Smaller local breweries can often be visited by appointment or walk-in during the right season—look for sakagura (酒蔵) with a sakabayashi (cedar ball) hanging outside indicating new sake is ready. Prefecture tourism boards maintain brewery tour lists; the Japan Sake and Shochu Makers Association website lists breweries open for visits. Some breweries offer toji (master brewer) Q&A sessions or sake-making experience programs for residents willing to travel.
Drinking Sake: Temperature, Vessels & Pairing
Temperature dramatically changes sake character. Reishu (冷酒, chilled, 5–10°C) suits ginjo and daiginjo, preserving delicate fruit aromas. Nurukan (ぬる燗, warm, ~40°C) rounds out junmai’s umami. Atsukan (熱燗, hot, ~50°C) works well with robust honjozo in winter. Not all sake benefits from warming—ginjo heated loses its fragrance. As a rule, good sake that cost real money is best enjoyed cold or at room temperature first; humble futsushu (table sake) genuinely improves warm.

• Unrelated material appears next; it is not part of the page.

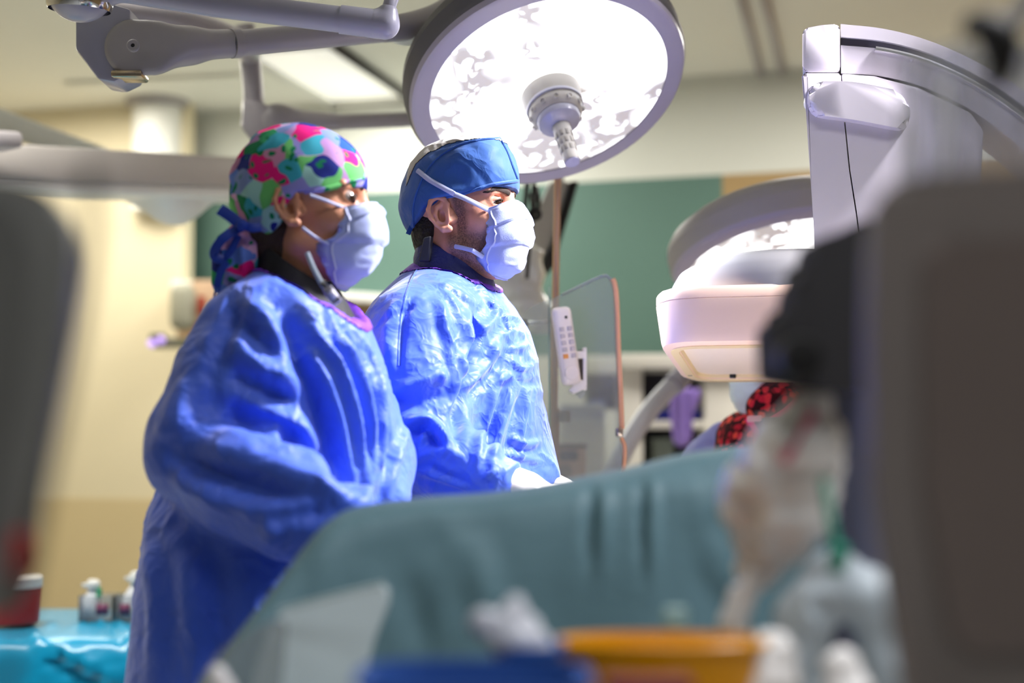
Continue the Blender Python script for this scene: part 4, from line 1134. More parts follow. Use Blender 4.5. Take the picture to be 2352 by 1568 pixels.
VV = folds(VV, QQ, [([(95, 1480), (150, 1500), (220, 1540), (300, 1556)], 0.016, 0.022), ([(70, 1458), (95, 1478)], 0.012, 0.015), ([(90, 1500), (150, 1530), (230, 1562)], 0.018, -0.014), ([(270, 1425), (285, 1450), (305, 1475)], 0.010, 0.012),
    ([(210, 1420), (235, 1432), (250, 1440)], 0.008, 0.010), ([(110, 1425), (118, 1440)], 0.008, 0.008), ([(180, 1420), (190, 1434)], 0.007, 0.008), ([(20, 1440), (60, 1434), (150, 1440), (240, 1436)], 0.010, 0.008), ([(225, 1420), (260, 1426), (300, 1424)], 0.01, 0.012), ([(255, 1440), (275, 1470), (300, 1500)], 0.012, -0.008)])
from_np('drape', VV, QQ, M_cyan, tbm, 'shiny bright blue drape')

shp = thing('sharps_bin', 'red sharps bin with white lid on the blue-draped table', 'bin', (P(28, 1412, 3.75).x, P(28, 1412, 3.75).y, zt + 0.007))
sc_ = shp.location
top = P(28, 1325, 3.75).z
obj('tub', lathe((sc_.x, sc_.y, zt + 0.007), (0, 0, 1), [(0, 0), (0.062, 0), (0.066, 0.004), (0.071, top - zt - 0.03), (0, top - zt - 0.03)], seg=36), mat('sharps_red', 'b3121c', 0.35), shp)
obj('lid', lathe((sc_.x, sc_.y, top), (0, 0, 1), [(0, 0.004), (0.066, 0.003), (0.073, 0), (0.074, -0.024), (0.070, -0.026), (0, -0.026)], seg=36), M_white, shp, 'white lid')
M_clear = clear('clear_tub_plastic', 'f0f2f4', 1.3, 0.1, 0.16)
def clear_tub(x0, x1, y0, y1, d, lab, lx0, lx1):
    p, q = P(x0, y0, d), P(x1, y1, d)
    w = abs(q.x - p.x); h = p.z - zt - 0.004
    c = Vector(((p.x + q.x) / 2, p.y + 0.04, zt + 0.004))
    t = thing('clear_tub', lab, 'container', c, 'clear tubs on the blue-draped table')
    for nm, o_, s_ in (('wall', (0, -0.04, h / 2), (w, 0.003, h)), ('wall', (0, 0.04, h / 2), (w, 0.003, h)), ('wall', (-w / 2, 0, h / 2), (0.003, 0.08, h)), ('wall', (w / 2, 0, h / 2), (0.003, 0.08, h)), ('base', (0, 0, 0.002), (w, 0.08, 0.004))):
        obj(nm, box(c + Vector(o_), *s_), M_clear, t, smooth=False)
    a, b = P(lx0, 1386, d), P(lx1, 1411, d)
    obj('label', box(Vector(((a.x + b.x) / 2, c.y - 0.0430, (a.z + max(b.z, zt + 0.006)) / 2)), b.x - a.x, 0.002, a.z - b.z), mat('maroon_label', '7a3f5c', 0.5), t, 'maroon label')
    return c, h
c1, h1 = clear_tub(182, 258, 1368, 1412, 3.8, 'clear plastic tub with maroon label holding a clear spray bottle', 222, 250)
c2, h2 = clear_tub(268, 340, 1368, 1412, 3.8, 'second clear plastic tub, half hidden behind the navy gown', 276, 300)
M_bot = mat('milky_bottle', 'eef0f2', 0.25, var=0.04)
def bottle(x, ytop, yb, d, lab, lean):
    z1 = P(x, ytop, d).z; c = P(x, yb, d); c.z = zt + 0.009
    n = (Vector((lean, 0, 1))).normalized(); H = z1 - c.z
    t = thing('bottle', lab, 'bottle', c, 'clear bottles in the tubs')
    obj('body', lathe(c, n, [(0, 0), (0.026, 0), (0.028, 0.004), (0.027, H * 0.45), (0.014, H * 0.66), (0.011, H * 0.70), (0.011, H * 0.76), (0, H * 0.76)], seg=28), M_bot, t)
    obj('cap', lathe(c, n, [(0, H * 0.74), (0.017, H * 0.74), (0.019, H * 0.78), (0.018, H * 0.93), (0.012, H), (0, H)], seg=24), M_white, t)
    obj('nozzle', tube([c + n * (H * 0.88), c + n * (H * 0.86) + Vector((-0.028, -0.01, 0))], 0.005, seg=10, smooth=False), M_white, t)
bottle(207, 1331, 1405, c1.y and 3.84, 'milky bottle with white cap in the left clear tub', 0.08)
bottle(300, 1312, 1405, 3.84, 'milky bottle with white cap in the right clear tub beside navy gown', 0.12)
gc = thing('green_needle_cap', 'tiny green needle cap above the maroon label in left tub', 'cap', P(228, 1400, 3.80))
obj('cap', lathe(P(228, 1361, 3.83), (0.1, 0, 1), [(0, 0.014), (0.006, 0.012), (0.007, -0.012), (0.004, -0.016), (0, -0.016)], seg=14), mat('needle_green', '23a878', 0.4), gc)
obj('shaft', tube([P(228, 1364, 3.83), P(227, 1404, 3.83)], 0.003, seg=8, smooth=False), mat('needle_orange', 'e0a080', 0.4), gc)

# ------------------------------------------------------------------ dark blurred things close to the lens
lm = thing('dark_monitor', 'dark grey monitor edge, heavily blurred, at the left edge', 'monitor', P(-60, 900, 0.78))
oc = rounded([(-320, 402), (60, 412), (150, 470), (168, 580), (140, 780), (100, 980), (66, 1180), (64, 1290), (20, 1420), (-320, 1440)], 60)
obj('shell', prism([P(x, y, 0.80) for x, y in oc], (-0.01, 0.05, 0), 0.006, 2), mat('charcoal_plastic', '7c7c79', 0.5, var=0.08, scale=8), lm)
obj('screen', prism([P(x, y, 0.797) for x, y in rounded([(-310, 450), (20, 460), (70, 560), (40, 900), (-20, 1250), (-310, 1300)], 50)], (0, 0.004, 0)), mat('charcoal_screen', '6c6c69', 0.35), lm)
obj('mount', tube([P(-220, 1300, 0.83), P(-240, 1700, 0.84), (P(-240, 1700, 0.84).x, P(-240, 1700, 0.84).y, 0.0)], 0.016, seg=12, smooth=False), M_dark, lm)
obj('red_tag', box(P(44, 1275, 0.79), 0.011, 0.006, 0.026, None, 0.002), mat('tag_red', 'a32a2c', 0.5), lm, 'red tag on the lower corner')
obj('loop', tube([P(62, 1240, 0.80), P(84, 1262, 0.80), P(88, 1295, 0.80), P(72, 1310, 0.80), P(60, 1296, 0.80), P(66, 1265, 0.80)], 0.0016, seg=8), M_black, lm)
wr_ = thing('slim_cable', 'thin dark slanting cable, heavily blurred, in front of beige wall', 'cable', P(160, 800, 0.62))
obj('cable', tube([P(206, 380, 0.62), P(212, 520, 0.62), P(190, 680, 0.62), P(155, 860, 0.62), P(118, 1040, 0.62), P(90, 1180, 0.62), P(40, 1440, 0.62), P(-60, 1800, 0.62)], 0.0030, seg=10), mat('olive_rubber', '3c3a30', 0.5), wr_)

M_mon = mat('taupe_grey_plastic', '746c68', 0.55, var=0.10, scale=6)
rm = thing('dark_monitor', 'large dark taupe monitor back, heavily blurred, filling the right edge', 'monitor', P(2250, 1000, 0.78))
oc = rounded([(2040, 418), (2140, 398), (2640, 372), (2640, 1720), (2110, 1720), (2050, 1350), (2004, 1080), (1996, 760), (2004, 500)], 70)
obj('shell', prism([P(x, y, 0.78) for x, y in oc], (0.01, 0.06, 0), 0.008, 2), M_mon, rm)
obj('vent_panel', prism([P(x, y, 0.777) for x, y in rounded([(2120, 560), (2560, 540), (2560, 1500), (2190, 1500), (2120, 1100)], 60)], (0, 0.006, 0), 0.002, 1), mat('brown_grey_plastic', '685d58', 0.5, var=0.15, scale=7), rm)
obj('mount', tube([P(2480, 1600, 0.85), (P(2480, 1600, 0.85).x, P(2480, 1600, 0.85).y, 0.0)], 0.02, seg=12, smooth=False), M_dark, rm)
jn = thing('monitor_arm', 'dark jointed monitor arm with black knob left of taupe monitor', 'arm', P(1900, 800, 1.02))
obj('joint', prism([P(x, y, 1.02) for x, y in rounded([(1880, 548), (2010, 500), (2040, 900), (1900, 905), (1778, 880), (1772, 745), (1822, 730), (1830, 650), (1868, 620)], 24)], (0.004, 0.09, 0.004), 0.006, 2), mat('charcoal_joint', '3b3a3d', 0.9), jn)
obj('knob', lathe(P(1838, 822, 1.0), (0, -1, 0), [(0, 0.014), (0.014, 0.012), (0.016, 0.004), (0.016, -0.012), (0, -0.012)], seg=24), M_black, jn)
obj('pole', tube([P(1955, 640, 1.135), P(1958, 900, 1.135), P(1962, 1300, 1.135), (P(1962, 1300, 1.135).x, P(1962, 1300, 1.135).y, 0.0)], 0.023, seg=20, smooth=False), mat('slate_blue_metal', '65687f', 0.4, var=0.06), jn)
hk = thing('black_hook', 'blurred black rounded hook at the upper right corner', 'hook', P(2280, 90, 0.85))
obj('hook', tube([P(2215, 62, 0.86), P(2262, 62, 0.86), P(2296, 92, 0.86), P(2300, 150, 0.86), P(2288, 200, 0.86)], [0.006, 0.010, 0.012, 0.009, 0.004], seg=14), M_black, hk)
obj('stem', tube([P(2296, 92, 0.86), P(2350, 20, 0.88), P(2420, -80, 0.9)], 0.006, seg=10), M_black, hk)
# clear plastic cover standing up behind the monitor
cvr = thing('clear_cover', 'milky clear plastic cover rising above the taupe monitor', 'cover', P(2200, 350, 0.95))
oc = rounded([(2085, 170), (2130, 120), (2290, 110), (2420, 160), (2440, 520), (2060, 520), (2074, 260)], 40)
n_u, n_v = 46, 40
VV = []
for j in range(n_v):
    for i in range(n_u):
        x = 2068 + (2440 - 2068) * i / (n_u - 1); y = 120 + (520 - 120) * j / (n_v - 1) - 20 * math.sin(i / (n_u - 1) * PI)
        p = P(x, y, 0.92); VV.append((p.x, p.y + 0.010 * math.sin(i * 0.75) + 0.006 * math.sin(i * 1.9 + j * 0.1), p.z))
VV = np.array(VV); QQ = np.array([[j * n_u + i, j * n_u + i + 1, (j + 1) * n_u + i + 1, (j + 1) * n_u + i] for j in range(n_v - 1) for i in range(n_u - 1)])
from_np('film', VV, QQ, clear('milky_cover_film', 'c9cbd4', 1.25, 0.25, 0.30), cvr)
obj('fold_edge', tube([P(2078, 200, 0.915), P(2084, 330, 0.915), P(2076, 470, 0.915)], 0.0024, seg=8), M_film, cvr)
obj('fold_edge', tube([P(2170, 180, 0.912), P(2176, 300, 0.912), P(2170, 420, 0.912)], 0.004, seg=8), M_film, cvr)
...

Vessels matter: ochoko (small ceramic cup), masu (wooden box, particularly at festivals), tokkuri (carafe for table service), and wine glasses increasingly used for ginjo in modern restaurants. Pairing: sake’s umami complements fish, tofu, pickles, sashimi—the classic Japanese table. Cheese pairings have grown popular; sake’s acidity cuts through richness well. Avoid strongly acidic Western foods like tomato sauces, which clash with sake’s delicate chemistry.